***** MATERIAL PROVIDED *****

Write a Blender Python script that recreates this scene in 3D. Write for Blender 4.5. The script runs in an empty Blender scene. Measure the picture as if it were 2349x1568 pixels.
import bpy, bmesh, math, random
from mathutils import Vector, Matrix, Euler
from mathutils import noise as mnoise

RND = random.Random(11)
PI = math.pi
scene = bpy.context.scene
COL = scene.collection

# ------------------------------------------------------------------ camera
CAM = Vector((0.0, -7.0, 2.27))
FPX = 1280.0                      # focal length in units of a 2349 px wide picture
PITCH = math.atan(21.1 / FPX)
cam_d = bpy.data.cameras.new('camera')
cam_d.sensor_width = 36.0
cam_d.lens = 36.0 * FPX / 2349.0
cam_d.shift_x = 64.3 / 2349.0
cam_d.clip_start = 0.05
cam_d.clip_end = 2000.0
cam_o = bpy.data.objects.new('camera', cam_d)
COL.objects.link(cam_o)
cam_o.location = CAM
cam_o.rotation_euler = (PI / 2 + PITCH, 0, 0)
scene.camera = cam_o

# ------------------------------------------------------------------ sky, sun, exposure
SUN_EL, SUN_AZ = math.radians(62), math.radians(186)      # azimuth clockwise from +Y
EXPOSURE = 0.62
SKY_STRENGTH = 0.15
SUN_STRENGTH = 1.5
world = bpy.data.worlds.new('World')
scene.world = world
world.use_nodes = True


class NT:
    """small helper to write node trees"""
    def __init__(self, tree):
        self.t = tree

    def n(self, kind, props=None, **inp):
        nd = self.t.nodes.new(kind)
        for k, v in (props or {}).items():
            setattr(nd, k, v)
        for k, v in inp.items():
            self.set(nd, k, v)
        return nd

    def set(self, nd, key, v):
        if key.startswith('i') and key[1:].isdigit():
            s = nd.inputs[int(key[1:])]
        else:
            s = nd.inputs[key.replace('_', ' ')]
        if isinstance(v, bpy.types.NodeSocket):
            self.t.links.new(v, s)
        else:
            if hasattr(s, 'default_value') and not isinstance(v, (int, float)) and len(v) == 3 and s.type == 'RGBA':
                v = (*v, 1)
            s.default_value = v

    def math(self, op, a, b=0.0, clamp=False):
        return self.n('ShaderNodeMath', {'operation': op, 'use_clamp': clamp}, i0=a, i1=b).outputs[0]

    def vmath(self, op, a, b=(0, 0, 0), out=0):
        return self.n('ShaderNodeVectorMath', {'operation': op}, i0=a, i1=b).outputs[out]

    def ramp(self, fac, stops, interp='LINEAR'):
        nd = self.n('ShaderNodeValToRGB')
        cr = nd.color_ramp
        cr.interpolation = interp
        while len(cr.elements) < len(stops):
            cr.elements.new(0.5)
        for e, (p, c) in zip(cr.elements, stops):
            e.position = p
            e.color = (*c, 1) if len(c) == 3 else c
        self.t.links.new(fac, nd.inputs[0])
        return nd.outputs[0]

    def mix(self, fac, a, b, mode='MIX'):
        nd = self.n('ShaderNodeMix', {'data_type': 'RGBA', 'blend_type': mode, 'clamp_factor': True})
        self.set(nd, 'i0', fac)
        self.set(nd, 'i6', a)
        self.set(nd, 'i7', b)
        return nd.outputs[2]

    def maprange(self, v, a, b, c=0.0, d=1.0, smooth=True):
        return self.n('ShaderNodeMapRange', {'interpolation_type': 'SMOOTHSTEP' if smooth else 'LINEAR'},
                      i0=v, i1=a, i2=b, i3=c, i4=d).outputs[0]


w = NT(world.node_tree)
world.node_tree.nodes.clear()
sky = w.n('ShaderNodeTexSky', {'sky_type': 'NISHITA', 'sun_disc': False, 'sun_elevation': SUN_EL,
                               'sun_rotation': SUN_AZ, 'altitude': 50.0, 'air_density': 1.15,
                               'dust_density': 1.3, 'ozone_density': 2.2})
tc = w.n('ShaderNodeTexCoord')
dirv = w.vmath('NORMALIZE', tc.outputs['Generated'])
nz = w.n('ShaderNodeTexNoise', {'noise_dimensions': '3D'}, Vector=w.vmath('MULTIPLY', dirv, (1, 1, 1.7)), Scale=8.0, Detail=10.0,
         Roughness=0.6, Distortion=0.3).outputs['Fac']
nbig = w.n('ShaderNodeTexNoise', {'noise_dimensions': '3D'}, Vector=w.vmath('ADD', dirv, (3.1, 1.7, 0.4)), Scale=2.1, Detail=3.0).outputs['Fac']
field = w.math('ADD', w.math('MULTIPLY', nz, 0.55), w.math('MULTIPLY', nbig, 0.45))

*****

■ TASK DIRECTIONS
Look at the material above and copy, word for word, its lines from the first through the one containing "COL = scene.collection".

■ WRITTEN REPLY
Write a Blender Python script that recreates this scene in 3D. Write for Blender 4.5. The script runs in an empty Blender scene. Measure the picture as if it were 2349x1568 pixels.
import bpy, bmesh, math, random
from mathutils import Vector, Matrix, Euler
from mathutils import noise as mnoise

RND = random.Random(11)
PI = math.pi
scene = bpy.context.scene
COL = scene.collection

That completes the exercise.